Until recently, I knew another American boat captain who was charged with robbing 40-odd banks, convicted for one, did less than four years in a federal facility, and necessarily lived under a false identity because felons are generally prevented from obtaining US passports. He was smart enough to put away a mil for his defense fund and had made previous arrangements with a government official down here. He was one of the best men I knew down here. He went missing last summer in a storm east of Barbados.
I have had the malodorous acquaintance of a couple of Serbian war criminals who use as a front for their operations a notorious bar on the bad side of Fort-de-France, Martinique, far from the “regular” tourist trade and at the pleasure of police officials: whores, drug running, possibly a slave trade going on, etc., who I wouldn’t touch with a ten foot pole. My last first mate had a marijuana sales conviction on his record back in the States, from when he was in high school. I do business with a Frenchman running from a government graft deal in Algeria decades ago. You can’t swing a dead cat down here without hitting a felon of one kind or another. Most of them are quite reformed and feel lucky that there are still places on earth that a person can re-invent themselves and start over. And most whom I know are homesick as hell. Except the Serbs. They are protected somehow, unapologetic, and very dangerous.
But don’t get me wrong. Most expats down here have clean records, are very well behaved, and unless they actively foolishly go hunting for something they can’t get legally, they will never knowingly come in contact with these other guys. One of the easiest ways to run afoul of the law is to negatively affect the illusion that this a sea of happy, corruption-free, law abiding islands or, more importantly, to interfere in any way with the quiet, unseen, nefarious businesses of government officials who are dependent upon graft to support thier lifestyles, their salaries being merely pocket change.

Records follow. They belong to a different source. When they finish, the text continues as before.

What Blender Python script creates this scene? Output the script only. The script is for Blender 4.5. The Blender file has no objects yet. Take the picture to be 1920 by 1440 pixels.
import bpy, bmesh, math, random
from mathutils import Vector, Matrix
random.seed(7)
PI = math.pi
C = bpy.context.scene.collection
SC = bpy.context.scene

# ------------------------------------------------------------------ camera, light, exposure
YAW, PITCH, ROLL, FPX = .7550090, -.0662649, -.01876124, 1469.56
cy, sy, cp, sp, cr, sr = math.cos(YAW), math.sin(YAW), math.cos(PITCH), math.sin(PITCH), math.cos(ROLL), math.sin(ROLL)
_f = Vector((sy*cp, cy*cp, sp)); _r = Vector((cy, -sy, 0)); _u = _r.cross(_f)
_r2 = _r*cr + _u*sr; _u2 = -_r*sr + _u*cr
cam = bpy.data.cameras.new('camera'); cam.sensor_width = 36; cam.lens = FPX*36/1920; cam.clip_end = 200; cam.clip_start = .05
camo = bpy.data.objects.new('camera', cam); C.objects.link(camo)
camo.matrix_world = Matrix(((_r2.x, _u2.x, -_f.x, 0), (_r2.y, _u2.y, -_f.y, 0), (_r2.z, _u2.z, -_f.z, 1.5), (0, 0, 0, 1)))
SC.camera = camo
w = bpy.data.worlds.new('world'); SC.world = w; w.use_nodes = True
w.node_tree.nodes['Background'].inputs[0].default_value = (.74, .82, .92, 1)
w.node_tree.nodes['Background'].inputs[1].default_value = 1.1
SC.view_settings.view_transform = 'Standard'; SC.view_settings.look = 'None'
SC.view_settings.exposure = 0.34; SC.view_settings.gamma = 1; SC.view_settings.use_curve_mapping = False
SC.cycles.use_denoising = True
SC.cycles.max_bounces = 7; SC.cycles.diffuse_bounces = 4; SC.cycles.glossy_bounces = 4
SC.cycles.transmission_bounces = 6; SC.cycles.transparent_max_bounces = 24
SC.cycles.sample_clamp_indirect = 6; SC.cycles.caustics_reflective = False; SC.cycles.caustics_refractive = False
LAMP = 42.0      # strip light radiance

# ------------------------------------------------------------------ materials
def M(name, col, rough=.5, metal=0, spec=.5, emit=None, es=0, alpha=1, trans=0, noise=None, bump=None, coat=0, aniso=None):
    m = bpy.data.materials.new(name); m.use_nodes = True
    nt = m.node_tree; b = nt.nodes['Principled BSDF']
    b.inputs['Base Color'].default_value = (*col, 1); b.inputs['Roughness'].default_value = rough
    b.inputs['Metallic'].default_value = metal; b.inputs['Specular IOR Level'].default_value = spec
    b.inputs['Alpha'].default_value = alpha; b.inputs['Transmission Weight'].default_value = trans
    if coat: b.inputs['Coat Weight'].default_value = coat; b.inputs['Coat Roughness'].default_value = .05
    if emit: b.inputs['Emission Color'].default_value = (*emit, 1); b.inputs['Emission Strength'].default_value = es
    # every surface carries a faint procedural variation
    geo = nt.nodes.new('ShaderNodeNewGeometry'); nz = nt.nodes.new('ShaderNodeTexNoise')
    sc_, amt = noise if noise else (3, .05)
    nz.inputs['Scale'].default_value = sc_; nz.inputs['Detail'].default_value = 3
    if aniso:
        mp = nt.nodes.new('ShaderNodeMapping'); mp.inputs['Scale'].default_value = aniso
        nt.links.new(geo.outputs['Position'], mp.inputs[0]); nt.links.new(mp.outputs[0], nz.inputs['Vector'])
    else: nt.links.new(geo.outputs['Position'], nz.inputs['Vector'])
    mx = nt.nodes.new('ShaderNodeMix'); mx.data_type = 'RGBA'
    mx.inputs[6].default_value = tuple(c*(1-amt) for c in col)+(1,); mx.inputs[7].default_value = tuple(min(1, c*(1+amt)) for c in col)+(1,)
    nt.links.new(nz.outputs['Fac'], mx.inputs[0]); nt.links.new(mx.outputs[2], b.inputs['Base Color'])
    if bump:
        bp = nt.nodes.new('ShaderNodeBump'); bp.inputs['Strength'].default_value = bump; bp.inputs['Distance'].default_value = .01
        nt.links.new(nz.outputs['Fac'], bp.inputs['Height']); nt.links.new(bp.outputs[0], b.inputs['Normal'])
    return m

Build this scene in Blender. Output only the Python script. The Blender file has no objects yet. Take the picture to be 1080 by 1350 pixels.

My buddy, the bank robber, was happy to start over. He ran a totally legal business and enjoyed living the straight life after being a criminal for so long. He got into it young and always told me it much easier to get an education, live in the burbs and work it straight. The criminal life requires 24/7/365 alertness, and you can’t go running to a cop or lawyer when deals go bad. A gun keeps you from being stepped on and the whole lifestyle is exhausting.